Monday, November 21, 2005

Shakespeare
Sonnet 116
The Picture of True Love

Let me not to the marriage of true minds
Admit impediments, love is not love
Which alters when it alteration finds,
Or bends with the remover to remove.
O no, it is an ever-fixed mark
That looks on tempests and is never shaken;
It is the star to every wand'ring bark,
Whose worth's unknown, although his height be taken.
Love's not Time's fool, though rosy lips and cheeks
Within his bending sickle's compass come,
Love alters not with his brief hours and weeks,
But bears it out even to the edge of doom:
If this be error and upon me proved,
I never writ, nor no man ever loved.

"Greater love has no one than this, that He lay down his life for His friends." John 15:13

"I have been crucified with Christ and I no longer live, but Christ lives in me. The life I live in the body, I live by faith in the Son of God, who loved me and gave himself for me." Galatians 2:20

"Love is not the world, neither the things that are in the world." 1 John 2:15

"Husbands, love your wives just as Christ loved the church and gave himself up for her." Ephesians 5:25

"Whoever does not love does not know God, because God is love...This is love: not that we loved God, but that He loved us and sent his Son as an atoning sacrifice for our sins." 1 John 4:8,10

"The Lord disciplines those he loves, and he punishes everyone he accepts as a son." Hebrews 12:6

"There is no fear in love. But perfect love drives out fear, because fear has to do with punishment. The one who fears is not made perfect in love. We love because he first loved us." 1 John 4:18-19

"Who shall separate us from the love of Christ? Shall trouble or hardship or persecution or famine or nakedness or danger or sword?...No, in all these things we are more than conquerors through him who loved us.

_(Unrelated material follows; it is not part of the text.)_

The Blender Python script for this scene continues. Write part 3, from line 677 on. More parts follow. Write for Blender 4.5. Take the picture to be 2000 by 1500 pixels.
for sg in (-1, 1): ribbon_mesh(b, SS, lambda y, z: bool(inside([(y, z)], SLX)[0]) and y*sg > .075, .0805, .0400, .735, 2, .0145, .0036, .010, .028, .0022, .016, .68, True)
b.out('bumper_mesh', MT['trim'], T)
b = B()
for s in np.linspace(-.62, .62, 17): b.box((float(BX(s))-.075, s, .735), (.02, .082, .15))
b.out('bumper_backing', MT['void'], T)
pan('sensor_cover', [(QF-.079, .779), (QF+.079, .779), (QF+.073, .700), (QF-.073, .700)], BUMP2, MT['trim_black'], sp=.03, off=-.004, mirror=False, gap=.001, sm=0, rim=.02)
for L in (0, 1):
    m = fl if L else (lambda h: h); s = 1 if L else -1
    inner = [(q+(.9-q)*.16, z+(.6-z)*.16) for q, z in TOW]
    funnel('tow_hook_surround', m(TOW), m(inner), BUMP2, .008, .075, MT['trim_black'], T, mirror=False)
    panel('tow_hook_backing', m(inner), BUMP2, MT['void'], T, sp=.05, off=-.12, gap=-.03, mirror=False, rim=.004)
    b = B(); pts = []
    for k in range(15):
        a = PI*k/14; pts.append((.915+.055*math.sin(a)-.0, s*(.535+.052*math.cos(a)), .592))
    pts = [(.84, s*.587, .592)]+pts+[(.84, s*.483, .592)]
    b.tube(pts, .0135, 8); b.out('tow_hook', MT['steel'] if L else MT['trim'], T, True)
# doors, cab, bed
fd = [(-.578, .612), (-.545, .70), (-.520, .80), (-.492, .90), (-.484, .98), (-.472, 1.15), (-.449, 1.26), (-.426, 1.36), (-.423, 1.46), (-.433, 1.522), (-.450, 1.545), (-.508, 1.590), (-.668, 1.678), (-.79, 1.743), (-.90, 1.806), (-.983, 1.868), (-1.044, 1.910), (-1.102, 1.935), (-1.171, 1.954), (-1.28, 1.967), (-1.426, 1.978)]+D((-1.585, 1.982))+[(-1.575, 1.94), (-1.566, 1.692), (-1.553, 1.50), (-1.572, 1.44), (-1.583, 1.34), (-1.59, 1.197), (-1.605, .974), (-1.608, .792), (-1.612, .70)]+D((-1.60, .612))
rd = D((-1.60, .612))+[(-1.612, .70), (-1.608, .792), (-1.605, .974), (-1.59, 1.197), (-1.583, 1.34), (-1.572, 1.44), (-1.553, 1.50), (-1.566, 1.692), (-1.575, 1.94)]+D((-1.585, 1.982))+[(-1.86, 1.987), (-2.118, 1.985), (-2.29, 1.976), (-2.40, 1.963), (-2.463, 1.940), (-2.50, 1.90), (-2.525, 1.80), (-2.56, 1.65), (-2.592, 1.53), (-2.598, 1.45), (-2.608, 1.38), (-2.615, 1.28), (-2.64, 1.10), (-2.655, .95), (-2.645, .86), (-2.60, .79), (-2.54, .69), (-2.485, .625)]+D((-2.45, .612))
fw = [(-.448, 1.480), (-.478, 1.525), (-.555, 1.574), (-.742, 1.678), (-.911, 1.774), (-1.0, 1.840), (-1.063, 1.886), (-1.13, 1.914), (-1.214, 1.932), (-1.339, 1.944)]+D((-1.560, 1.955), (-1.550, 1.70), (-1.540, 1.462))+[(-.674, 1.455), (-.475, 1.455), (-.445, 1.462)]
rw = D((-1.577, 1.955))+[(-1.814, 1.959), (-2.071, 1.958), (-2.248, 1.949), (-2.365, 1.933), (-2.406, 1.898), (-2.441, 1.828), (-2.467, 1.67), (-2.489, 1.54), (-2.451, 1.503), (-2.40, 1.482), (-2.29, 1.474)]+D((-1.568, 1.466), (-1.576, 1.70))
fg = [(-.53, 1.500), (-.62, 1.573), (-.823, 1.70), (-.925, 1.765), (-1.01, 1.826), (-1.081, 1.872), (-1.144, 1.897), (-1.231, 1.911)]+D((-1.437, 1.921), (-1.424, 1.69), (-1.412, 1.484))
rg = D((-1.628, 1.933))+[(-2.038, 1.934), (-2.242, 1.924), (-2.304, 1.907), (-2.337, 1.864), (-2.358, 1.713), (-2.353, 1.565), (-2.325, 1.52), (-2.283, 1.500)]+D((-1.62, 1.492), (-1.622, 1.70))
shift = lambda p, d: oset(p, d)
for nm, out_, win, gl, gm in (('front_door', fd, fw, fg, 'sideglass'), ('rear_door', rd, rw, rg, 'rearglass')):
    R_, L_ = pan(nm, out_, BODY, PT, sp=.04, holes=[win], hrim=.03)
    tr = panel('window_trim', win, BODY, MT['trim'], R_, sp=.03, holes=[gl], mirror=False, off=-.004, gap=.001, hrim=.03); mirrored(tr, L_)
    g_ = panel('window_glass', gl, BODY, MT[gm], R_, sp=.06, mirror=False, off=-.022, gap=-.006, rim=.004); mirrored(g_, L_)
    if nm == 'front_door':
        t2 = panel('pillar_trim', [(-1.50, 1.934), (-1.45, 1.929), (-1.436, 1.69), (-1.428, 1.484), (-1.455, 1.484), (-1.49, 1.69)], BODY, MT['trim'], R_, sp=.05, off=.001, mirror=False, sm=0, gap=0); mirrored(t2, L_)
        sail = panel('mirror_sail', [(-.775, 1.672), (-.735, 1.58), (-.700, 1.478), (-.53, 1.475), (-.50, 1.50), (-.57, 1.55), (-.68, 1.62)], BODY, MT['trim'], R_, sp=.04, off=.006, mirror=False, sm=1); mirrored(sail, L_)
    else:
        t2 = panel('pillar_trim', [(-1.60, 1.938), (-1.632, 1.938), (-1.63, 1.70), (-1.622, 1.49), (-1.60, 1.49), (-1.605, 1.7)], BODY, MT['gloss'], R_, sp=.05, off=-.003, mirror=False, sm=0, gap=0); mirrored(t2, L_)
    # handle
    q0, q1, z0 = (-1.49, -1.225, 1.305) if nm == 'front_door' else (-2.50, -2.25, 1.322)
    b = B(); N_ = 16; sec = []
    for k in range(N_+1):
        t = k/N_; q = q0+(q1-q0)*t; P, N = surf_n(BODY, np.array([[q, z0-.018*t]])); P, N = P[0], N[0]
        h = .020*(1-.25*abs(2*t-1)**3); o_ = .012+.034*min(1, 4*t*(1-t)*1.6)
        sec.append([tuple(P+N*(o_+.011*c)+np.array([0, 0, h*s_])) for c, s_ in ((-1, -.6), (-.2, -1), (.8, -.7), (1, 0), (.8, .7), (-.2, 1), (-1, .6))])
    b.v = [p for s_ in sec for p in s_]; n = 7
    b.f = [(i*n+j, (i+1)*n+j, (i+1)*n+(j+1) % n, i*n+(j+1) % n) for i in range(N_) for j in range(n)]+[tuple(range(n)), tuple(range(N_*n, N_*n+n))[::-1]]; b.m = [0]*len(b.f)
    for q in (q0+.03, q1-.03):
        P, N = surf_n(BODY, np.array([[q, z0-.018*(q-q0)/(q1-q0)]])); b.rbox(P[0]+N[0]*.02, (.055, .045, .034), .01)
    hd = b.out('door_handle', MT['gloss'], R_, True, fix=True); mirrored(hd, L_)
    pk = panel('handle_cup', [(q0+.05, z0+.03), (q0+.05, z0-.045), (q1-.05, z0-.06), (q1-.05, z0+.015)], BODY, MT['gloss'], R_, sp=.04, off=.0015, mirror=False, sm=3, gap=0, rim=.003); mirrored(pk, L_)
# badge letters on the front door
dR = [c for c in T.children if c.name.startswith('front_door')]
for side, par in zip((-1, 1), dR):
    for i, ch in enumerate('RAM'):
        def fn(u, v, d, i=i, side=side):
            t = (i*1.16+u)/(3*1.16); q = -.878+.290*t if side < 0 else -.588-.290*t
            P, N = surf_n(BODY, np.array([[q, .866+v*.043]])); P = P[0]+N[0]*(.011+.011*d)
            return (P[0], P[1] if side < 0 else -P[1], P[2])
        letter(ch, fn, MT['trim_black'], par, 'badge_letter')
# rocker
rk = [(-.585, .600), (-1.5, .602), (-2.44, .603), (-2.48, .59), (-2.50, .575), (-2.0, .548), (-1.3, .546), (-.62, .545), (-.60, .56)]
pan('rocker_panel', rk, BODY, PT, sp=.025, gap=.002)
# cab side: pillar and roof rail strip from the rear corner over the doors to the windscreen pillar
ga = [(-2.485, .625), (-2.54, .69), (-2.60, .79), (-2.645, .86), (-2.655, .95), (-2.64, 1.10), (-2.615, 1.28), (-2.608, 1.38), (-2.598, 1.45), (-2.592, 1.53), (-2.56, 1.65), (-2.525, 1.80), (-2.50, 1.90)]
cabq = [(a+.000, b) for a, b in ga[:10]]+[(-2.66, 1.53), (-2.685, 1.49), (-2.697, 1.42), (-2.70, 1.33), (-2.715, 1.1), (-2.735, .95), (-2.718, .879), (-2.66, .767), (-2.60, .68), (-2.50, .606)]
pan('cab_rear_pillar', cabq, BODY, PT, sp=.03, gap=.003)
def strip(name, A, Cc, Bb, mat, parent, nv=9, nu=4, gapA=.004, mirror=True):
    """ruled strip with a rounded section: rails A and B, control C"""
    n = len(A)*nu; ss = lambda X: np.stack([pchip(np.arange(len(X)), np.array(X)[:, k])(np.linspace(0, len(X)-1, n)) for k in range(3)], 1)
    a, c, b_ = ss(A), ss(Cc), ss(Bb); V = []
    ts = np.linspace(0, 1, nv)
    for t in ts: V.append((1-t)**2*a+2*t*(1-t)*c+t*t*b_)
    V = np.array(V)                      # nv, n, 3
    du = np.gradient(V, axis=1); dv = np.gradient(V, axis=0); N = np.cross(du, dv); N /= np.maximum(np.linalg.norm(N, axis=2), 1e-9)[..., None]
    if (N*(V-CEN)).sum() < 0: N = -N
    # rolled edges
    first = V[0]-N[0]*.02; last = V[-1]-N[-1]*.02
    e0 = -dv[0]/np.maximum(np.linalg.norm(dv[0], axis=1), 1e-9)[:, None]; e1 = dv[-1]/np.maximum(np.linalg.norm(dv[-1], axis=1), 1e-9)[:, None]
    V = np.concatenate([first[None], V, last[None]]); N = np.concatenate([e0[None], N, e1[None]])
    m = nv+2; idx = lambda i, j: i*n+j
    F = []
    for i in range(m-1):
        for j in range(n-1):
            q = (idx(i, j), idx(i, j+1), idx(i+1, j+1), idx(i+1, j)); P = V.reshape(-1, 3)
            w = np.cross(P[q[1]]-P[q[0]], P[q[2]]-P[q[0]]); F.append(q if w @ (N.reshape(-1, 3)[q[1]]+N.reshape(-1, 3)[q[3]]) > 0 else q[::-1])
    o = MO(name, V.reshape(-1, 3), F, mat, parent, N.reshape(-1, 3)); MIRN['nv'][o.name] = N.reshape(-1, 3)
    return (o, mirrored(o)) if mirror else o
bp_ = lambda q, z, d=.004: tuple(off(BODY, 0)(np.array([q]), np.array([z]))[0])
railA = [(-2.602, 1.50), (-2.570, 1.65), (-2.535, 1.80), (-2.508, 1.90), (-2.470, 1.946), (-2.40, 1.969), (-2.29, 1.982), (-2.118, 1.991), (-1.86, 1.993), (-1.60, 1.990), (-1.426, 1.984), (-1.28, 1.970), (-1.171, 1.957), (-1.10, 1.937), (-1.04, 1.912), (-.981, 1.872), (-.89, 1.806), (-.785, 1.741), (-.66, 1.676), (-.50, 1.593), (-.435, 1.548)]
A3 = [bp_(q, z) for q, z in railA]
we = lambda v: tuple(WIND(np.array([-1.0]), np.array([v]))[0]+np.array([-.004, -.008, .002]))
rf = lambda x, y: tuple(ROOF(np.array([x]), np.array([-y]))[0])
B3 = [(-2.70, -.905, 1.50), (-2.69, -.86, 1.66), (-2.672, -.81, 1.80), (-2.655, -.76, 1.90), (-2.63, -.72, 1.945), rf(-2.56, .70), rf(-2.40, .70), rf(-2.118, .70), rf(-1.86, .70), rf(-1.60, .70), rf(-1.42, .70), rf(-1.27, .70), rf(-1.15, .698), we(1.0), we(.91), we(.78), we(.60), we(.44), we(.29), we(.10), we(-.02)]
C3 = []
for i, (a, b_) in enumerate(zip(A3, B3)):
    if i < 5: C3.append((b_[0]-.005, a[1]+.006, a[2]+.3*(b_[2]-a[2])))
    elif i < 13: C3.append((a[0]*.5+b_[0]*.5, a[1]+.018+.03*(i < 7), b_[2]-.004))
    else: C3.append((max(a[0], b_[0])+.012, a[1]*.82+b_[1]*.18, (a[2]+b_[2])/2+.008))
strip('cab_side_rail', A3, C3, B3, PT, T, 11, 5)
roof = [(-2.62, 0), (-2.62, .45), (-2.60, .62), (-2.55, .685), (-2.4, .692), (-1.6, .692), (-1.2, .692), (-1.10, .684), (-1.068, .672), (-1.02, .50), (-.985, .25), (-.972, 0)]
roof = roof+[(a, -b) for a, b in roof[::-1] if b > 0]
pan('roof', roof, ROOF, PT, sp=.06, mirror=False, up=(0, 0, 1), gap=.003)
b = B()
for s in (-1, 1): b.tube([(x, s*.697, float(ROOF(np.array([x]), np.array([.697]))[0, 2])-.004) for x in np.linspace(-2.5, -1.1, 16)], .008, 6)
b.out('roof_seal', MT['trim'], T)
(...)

For I am convinced that neither death nor life, neither angels nor demons, neither the present nor the future, nor any powers, neither height nor depth, nor anything else in all creation, will be able to separate us from the love of God that is in Christ Jesus our Lord." Romans
8:35, 37-39

"This is how we know what love is: Jesus Christ laid down his life for us." 1 John:3:16

Shakespeare knew what he was talking about - true love is everlasting and selfless.